Similarly, while overall use of hand-held cellphones while driving (39 percent) has not increased over the past year, the percentage of drivers under the age of 30 saying they “very often” or “sometimes” use their hand-held cellphones while driving increased 10 percentage points (to 23 percent from 13 percent).

“Most drivers seem to have gotten the message that driving while talking or texting is a bad idea,” said Dan Cassino, the principal investigator, “but that doesn’t make the roads much safer if the least experienced drivers are more likely to be paying attention to something other than the road.”

There was also a decrease in the percentage of drivers under the age of 30 who report always wearing their seat belts when driving (83 percent), down 8 points from last year (91 percent). This decrease re-establishes the youngest age group as the least likely to buckle up when driving, after they had achieved parity in the measure last year.

Drivers under 30 are also less likely than others to use their seat belt when they are passengers. They are 11 points less likely than others to say that they always buckle up in the front passenger seat (79 percent) and 11 points less likely to say that they do so while in the back seat (40 percent). This too is down significantly from the 2010 figures (87 percent and 57 percent, respectively). “It is troubling that our youngest, most inexperienced drivers are the least likely to wear seat belts,” said Gary Poedubicky, acting director of New Jersey’s Division of Highway Traffic Safety. “For inexperienced drivers not to buckle up is a potentially deadly combination.”

One in 4 New Jersey drivers (26 percent) say they drive over 65 miles per hour on state highways “most of the time,” with another 1 in 4 (25 percent) saying that they do so “often.” One in 4 (25 percent) also say that they drive over 70 “most of the time” or “often.” Again, younger drivers cause concern: 64 percent say they regularly speed on highways, up from 56 percent a year ago. In addition, a third of drivers (34 percent) between 17 and 29 say they regularly go over 70 miles per hour on the highway, while only 22 percent of those aged 45-59 and 16 percent aged 60 and over say they do so.

About 1 in 5 New Jersey drivers (18 percent) admit to having consumed alcohol before driving, unchanged from last year’s figure. Once again, though, young drivers are significantly more likely than other age groups to say that they had driven after drinking, with 24 percent saying that they had done so, up 9 points from last year.

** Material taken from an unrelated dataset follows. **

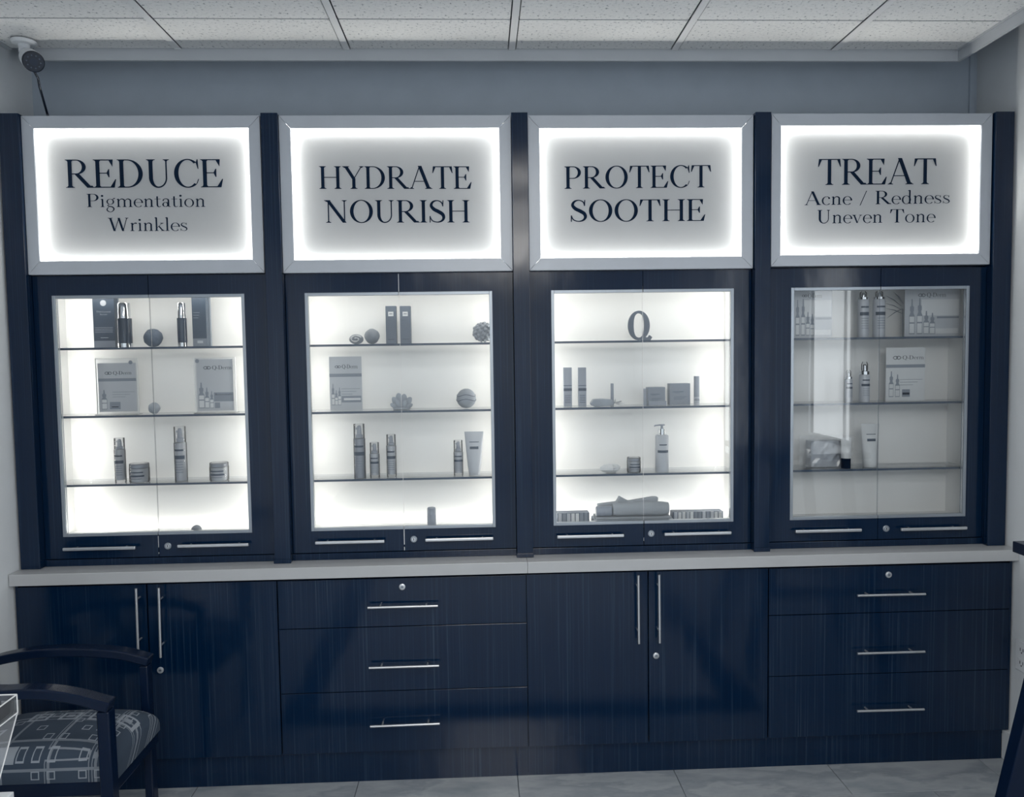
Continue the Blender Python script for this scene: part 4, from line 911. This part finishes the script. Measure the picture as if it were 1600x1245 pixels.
# ------------------------------------------------------------ armchair at the lower left
zA = .60; Yn, Yf = -.70, -.335
t = thing('armchair', (-1.48, -.52, 0), 'black lacquered armchair with patterned square-motif seat at the lower left', 'armchair')
def armloop(Y, px, w_):
    X1 = at(px, 1060 if Y < -.5 else 1030, Y)[0]; X0 = -1.735
    P = [(0, 1025), (50, 1016), (100, 1013), (150, 1014), (190, 1018), (225, 1023)] if Y > -.5 else [(0, 1079), (40, 1077), (80, 1079), (120, 1086), (150, 1094), (168, 1101)]
    top = [at(*p, Y-.022) for p in P]; x0_, z0_ = top[0]
    top = [(-1.80, z0_-.03*(x0_+1.80)/.10)]+([((x0_-1.80)/2, z0_-.003)] if Y < -.5 else [])+top
    top = top[:-1]; top.append((X1+.013, top[-1][1]-(X1+.013-top[-1][0])*.30)); sm = []
    for i_ in range(len(top)-1):
        p = [top[max(i_-1, 0)], top[i_], top[i_+1], top[min(i_+2, len(top)-1)]]
        for k in range(5):
            u = k/5; sm.append(tuple(.5*(2*b+(-a+c)*u+(2*a-5*b+4*c-d)*u*u+(-a+3*b-3*c+d)*u**3) for a, b, c, d in zip(*p)))
    sm.append(top[-1])
    MB().sweep([(x, Y, z-.015) for x, z in sm], .048, .030).build('armrest', 'wood', t, .005)
    zt_ = top[-1][1]-.028
    MB().sweep([(X1-.004, Y, zt_), (X1-.002, Y, .30), (X1, Y, .0005)], w_, .040, upv=(0, 1, 0)).build('front_leg', 'wood', t, .004)
    MB().sweep([(-1.795, Y, .545), (-1.79, Y, .35), (-1.82, Y, .0005)], .036, .040, upv=(0, 1, 0)).build('rear_leg', 'wood', t, .004)
armloop(Yn, 165, .036); armloop(Yf, 229, .028)
sc_ = MB(); nx, ny = 26, 18; x0, x1, y0, y1 = -1.72, -1.238, -.672, -.365; v = []; f = []
def cush(u, v_):
    a = 1-abs(2*u-1)**5; b = 1-abs(2*v_-1)**5; return .395+.072*(max(0, a)**.30)*(max(0, b)**.30)+.012*math.sin(PI*u)*math.sin(PI*v_)
for j in range(ny+1):
    for i_ in range(nx+1):
        u = .5-.5*math.cos(PI*i_/nx); q = .5-.5*math.cos(PI*j/ny); v.append((x0+(x1-x0)*u, y0+(y1-y0)*q, cush(u, q)))
for j in range(ny):
    for i_ in range(nx): a = j*(nx+1)+i_; f.append((a, a+1, a+nx+2, a+nx+1))
nv = len(v); b4 = []
for i_ in range(nx+1): b4.append(i_)
for j in range(1, ny+1): b4.append(j*(nx+1)+nx)
for i_ in range(nx-1, -1, -1): b4.append(ny*(nx+1)+i_)
for j in range(ny-1, 0, -1): b4.append(j*(nx+1))
for k in b4: v.append((v[k][0], v[k][1], .372))
for k in range(len(b4)): k2 = (k+1) % len(b4); f.append((b4[k2], b4[k], nv+k, nv+k2))
f.append(tuple(nv+k for k in range(len(b4))))
sc_.add(v, f, 0, True).build('seat_cushion', 'seat', t)
MB().box(-1.725, -1.245, -.672, -.362, .330, .3715).build('seat_frame', 'wood', t, .003)
for Z0 in (.70, ):
    mb = MB(); mb.sweep([(-1.832, Yn, .40), (-1.845, Yn, .86)], .035, .04, upv=(0, 1, 0)); mb.build('back_post', 'wood', t, .003)
    mb = MB(); mb.sweep([(-1.832, Yf, .40), (-1.845, Yf, .86)], .035, .04, upv=(0, 1, 0)); mb.build('back_post', 'wood', t, .003)
MB().box(-1.845, -1.822, Yn+.022, Yf-.022, .56, .87).build('backrest', 'seat', t, .012)

# side table with the acrylic brochure stand, far lower left
zT = .55; tx1, tz1 = at(22, 1236, -1.052); t = thing('side_table', (-1.55, -1.3, 0), 'white side table corner at the lower left edge in front of the armchair', 'table')
MB().box(-1.84, tx1, -1.50, -1.052, tz1-.022, tz1).build('table_top', 'camw', t, .002)
for (a, b) in ((-1.82, -1.07), (tx1-.035, -1.07), (-1.82, -1.485), (tx1-.035, -1.485)): MB().box(a-.015, a+.015, b-.015, b+.015, .0005, tz1-.0225).build('leg', 'camw', t, .002)
Y0 = -1.09; A = at(26, 1085, Y0-.0); B = at(27, 1113, Y0); t = thing('brochure_stand', (B[0]-.05, Y0, tz1), 'clear acrylic brochure stand at the left edge before the armchair', 'brochure stand')
xr = A[0]; zt = A[1]; zm = B[1]; xl = xr-.22; e0 = at(0, 1215, Y0)
sl2 = (e0[0]-xr)/(e0[1]-zm); xb = xr+sl2*(tz1-zm)
MB().box(xl, xr, Y0-.003, Y0, zm, zt).build('back_panel', 'acryl', t)
MB().box(xr-.003, xr, Y0-.09, Y0-.0035, zm, zt).build('side_panel', 'acryl', t)
MB().box(xl, xr, Y0-.0935, Y0-.0905, zm, zt-.012).build('front_panel', 'acryl', t)
MB().box(xl, xr-.0035, Y0-.090, Y0-.0035, zm, zm+.003).build('pocket_floor', 'acryl', t)
MB().prism([(xl-.05, tz1+.0008), (xb, tz1+.0008), (xr, zm-.0005), (xl, zm-.0005)], Y0-.003, Y0).build('slanted_foot', 'acryl', t)
for pts in ([(xl, Y0, zt), (xr, Y0, zt)], [(xr, Y0, zt), (xr, Y0, zm)], [(xr, Y0, zt), (xr, Y0-.092, zt)], [(xr, Y0, zm), (xr, Y0-.092, zm)], [(xl, Y0, zm), (xr, Y0, zm)], [(xr, Y0-.001, zm), (xb, Y0-.001, tz1+.001)]):
    MB().tube(pts, .0017, 6).build('polished_rim', 'acedge', t)
t2 = thing('brochures', ((xl+xr)/2, Y0-.05, zm+.0035), 'bundle of brochures lying in the clear acrylic stand', 'brochures')
for k in range(4): MB().box(xl+.006, xr-.030-.004*k, Y0-.088, Y0-.006, zm+.0035+.004*k, zm+.007+.004*k).build('brochure', ['light', 'grey', 'dk', 'grey'][k], t2)

# high table at the right edge
Yt = -.89; X0, Zt = at(1582, 845, Yt); _, Zu = at(1582, 862, Yt); t = thing('high_table', (X0+.27, Yt-.32, 0), 'dark high table with slanting legs at the right edge', 'table')
MB().box(X0, X0+.54, Yt-.66, Yt, Zu, Zt).build('table_top', 'wood', t, .002)
Yl = Yt-.07; lo = at(1577.5, 1245, Yl); hi = at(1577.5+.245*375, 870, Yl); sl_ = (hi[0]-lo[0])/(hi[1]-lo[1])
for sx, yy, yt_ in ((0, Yl+.0, Yl), (1, Yl, Yl), (0, Yl-.50, Yl-.50), (1, Yl-.50, Yl-.50)):
    xt = lo[0]+sl_*(Zu-lo[1]); xb = lo[0]+sl_*(0-lo[1])
    if sx: xt, xb = 2*(X0+.27)-xt, min(1.82, 2*(X0+.27)-xb)
    xt = min(xt, X0+.50); mb = MB(); hw = .026; e = 1 if not sx else -1
    mb.prism([(xb-hw, .0006), (xb+hw, .0006), (xt+hw, Zu-.0005), (xt-hw, Zu-.0005)], yy-.020, yy+.020); mb.build('leg', 'wood', t, .003)
zst = .40; xa = lo[0]+sl_*(zst-lo[1]); xb2 = min(1.79, 2*(X0+.27)-xa)
for yy in (Yl, Yl-.50): MB().box(xa+.030, xb2-.030, yy-.012, yy+.012, zst-.02, zst+.02).build('stretcher', 'wood', t, .002)

# bordered rug in front of the cabinets (seen mirrored in their glossy doors)
t = thing('rug', (0, -1.9, 0), 'large grey rug with dark border, mirrored in the base cabinets', 'rug')
MB().box(-.93, .93, -3.2, -.70, .0004, .007).build('field', 'rug', t)
for a in ((-1.07, -.9302, -3.34, -.56), (.9302, 1.07, -3.34, -.56), (-.93, .93, -.6998, -.56), (-.93, .93, -3.34, -3.2002)): MB().box(*a, .0004, .0075).build('border', 'rugd', t)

“Alcohol is a factor in 25 percent of our fatal crashes in New Jersey,” Poedubicky said. “A key reason for this is the mistaken belief on the part of people that they are OK to drive after having a few drinks.”

The number of drivers who have been involved in a crash has remained unchanged since 2008. About 1 in 6 drivers (16 percent) say they have been in a collision in the past three years. However, the figures include a significant increase in the proportion of drivers under 30 who say they have been in a collision: 28 percent, up from 21 percent last year.

One reassuring note may be that younger drivers may recognize their driving flaws, as they are significantly less likely (53 percent) than all other age groups to say they are “above average” drivers. “It’s good that younger drivers recognize that they’re not as good as others on the road,” said Cassino, “but it doesn’t seem to be leading them to drive any more carefully.”

The Fairleigh Dickinson University survey was co-sponsored by the New Jersey Division of Highway Traffic Safety and carried out by telephone from April 14, 2011, to May 17, 2011,using a randomly selected sample of 1,002 New Jersey residents aged 17 and over who report they drive regularly, including an oversample of drivers under the age of 30. It has a margin of error of +/-3 percentage points.